El gran combate cultural tiene que ir precedido por la humanización. La batalla por la igualdad hay que elevarla de rango, hay que hablar de protección de derechos humanos. Claro está que esta revolución cultural pendiente ha de hacerse desde la base. Las escuelas y la familia son los nidos donde nuestros hijos tienen que educarse y formarse, debe existir una traducción en nuestras instrucciones, de forma que existen órganos o instituciones que mejoran cualitativamente con una composición paritaria.

La apuesta por una participación equilibrada de los distintos sexos en las instituciones tiene beneficios constatados. Pese a ello, nos perdemos discutiendo en el debate “cuota femenina si, cuota femenina no”, cuando los que alientan esta polémica, bajo la defensa de la elección de los mejores, suelen encubrir deseos absolutamente endogámicos. Y algo peor: presuponer que esa cuota va a ser cubierta por personas menos capacitadas que ellos, por mujeres que no son iguales a ellos y que son, en definitiva, peores que ellos.
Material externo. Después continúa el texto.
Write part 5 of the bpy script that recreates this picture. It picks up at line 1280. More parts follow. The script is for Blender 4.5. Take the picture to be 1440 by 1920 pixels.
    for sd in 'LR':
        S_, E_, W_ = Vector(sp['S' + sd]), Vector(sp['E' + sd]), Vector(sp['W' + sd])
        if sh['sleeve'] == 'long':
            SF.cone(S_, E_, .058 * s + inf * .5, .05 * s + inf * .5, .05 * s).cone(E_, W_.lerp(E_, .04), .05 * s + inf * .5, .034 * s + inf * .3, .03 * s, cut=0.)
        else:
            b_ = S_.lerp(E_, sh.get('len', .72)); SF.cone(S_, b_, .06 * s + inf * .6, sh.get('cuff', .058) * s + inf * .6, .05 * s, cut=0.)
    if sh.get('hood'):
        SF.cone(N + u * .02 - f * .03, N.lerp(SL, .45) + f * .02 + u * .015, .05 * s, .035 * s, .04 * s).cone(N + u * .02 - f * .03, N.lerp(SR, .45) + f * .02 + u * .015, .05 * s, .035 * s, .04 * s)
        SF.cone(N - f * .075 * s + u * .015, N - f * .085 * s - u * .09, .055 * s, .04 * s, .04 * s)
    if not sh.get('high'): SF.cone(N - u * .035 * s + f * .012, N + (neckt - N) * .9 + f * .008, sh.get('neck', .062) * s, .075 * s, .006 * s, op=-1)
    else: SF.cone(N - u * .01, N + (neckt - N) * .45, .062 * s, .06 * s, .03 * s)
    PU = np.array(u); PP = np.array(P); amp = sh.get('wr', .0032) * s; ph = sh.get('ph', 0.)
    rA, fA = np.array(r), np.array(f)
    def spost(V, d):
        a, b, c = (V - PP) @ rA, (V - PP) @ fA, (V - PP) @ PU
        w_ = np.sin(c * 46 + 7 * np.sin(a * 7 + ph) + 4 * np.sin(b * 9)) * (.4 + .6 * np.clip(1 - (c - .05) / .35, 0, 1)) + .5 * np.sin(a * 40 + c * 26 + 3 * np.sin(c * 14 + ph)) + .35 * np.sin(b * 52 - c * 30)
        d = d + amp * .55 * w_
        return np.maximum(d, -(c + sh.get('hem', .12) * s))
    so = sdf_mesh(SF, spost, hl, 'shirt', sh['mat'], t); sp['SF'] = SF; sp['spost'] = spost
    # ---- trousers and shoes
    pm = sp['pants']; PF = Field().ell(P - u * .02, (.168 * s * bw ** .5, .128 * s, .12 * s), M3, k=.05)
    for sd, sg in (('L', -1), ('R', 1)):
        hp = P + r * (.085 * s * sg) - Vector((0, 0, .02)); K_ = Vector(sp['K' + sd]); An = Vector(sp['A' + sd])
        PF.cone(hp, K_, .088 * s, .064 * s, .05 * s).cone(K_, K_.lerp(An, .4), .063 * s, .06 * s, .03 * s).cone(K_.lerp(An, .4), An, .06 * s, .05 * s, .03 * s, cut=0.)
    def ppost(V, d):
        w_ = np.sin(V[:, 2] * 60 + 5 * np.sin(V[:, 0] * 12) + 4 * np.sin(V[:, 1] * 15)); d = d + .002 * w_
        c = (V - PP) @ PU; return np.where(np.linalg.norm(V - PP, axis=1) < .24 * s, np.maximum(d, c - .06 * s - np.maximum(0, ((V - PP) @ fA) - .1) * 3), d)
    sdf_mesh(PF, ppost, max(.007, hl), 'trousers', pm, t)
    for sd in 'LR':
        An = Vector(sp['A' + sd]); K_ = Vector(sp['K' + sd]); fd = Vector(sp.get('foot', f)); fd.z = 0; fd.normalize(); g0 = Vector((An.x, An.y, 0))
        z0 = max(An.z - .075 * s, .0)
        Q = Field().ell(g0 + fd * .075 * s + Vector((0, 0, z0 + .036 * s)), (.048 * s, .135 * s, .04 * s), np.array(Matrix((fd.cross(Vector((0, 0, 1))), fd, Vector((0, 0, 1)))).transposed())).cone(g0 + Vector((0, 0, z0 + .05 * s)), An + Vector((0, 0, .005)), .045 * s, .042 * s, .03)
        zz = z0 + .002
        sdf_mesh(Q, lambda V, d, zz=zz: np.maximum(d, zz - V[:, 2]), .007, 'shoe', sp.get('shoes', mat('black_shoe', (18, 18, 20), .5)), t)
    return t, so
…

Sin ir más lejos, en una materia como el derecho de familia, sorprende que no exista una participación más paritaria en los organismos que resuelven en esta materia. La Sala Primera del Tribunal Supremo, encargada de unificar toda la doctrina en un ámbito de tan marcada trascendencia social como es el derecho de familia, de los diez magistrados que la integran, sólo hay una mujer, de forma que, funcionando como órgano colegiado, la mayoría de las resoluciones judiciales se dictan bajo la interpretación que el prisma masculino proporciona.

En cualquier caso, seguimos hablando de igualdad y reivindicando este derecho en el siglo XXI. La igualdad entre seres humanos, por encima de cualquier hecho diferenciador. La igualdad elevada a la máxima categoría dentro de los derechos humanos, como forma de erradicar el sufrimiento inútil que produce el hecho de que unos seres, o un sexo, se sientan superiores a otro. La igualdad, como forma también de eliminar el sufrimiento que históricamente se le ha infligido a los que son diferentes. Y también, por qué no, la igualdad en femenino, porque es así como yo la siento.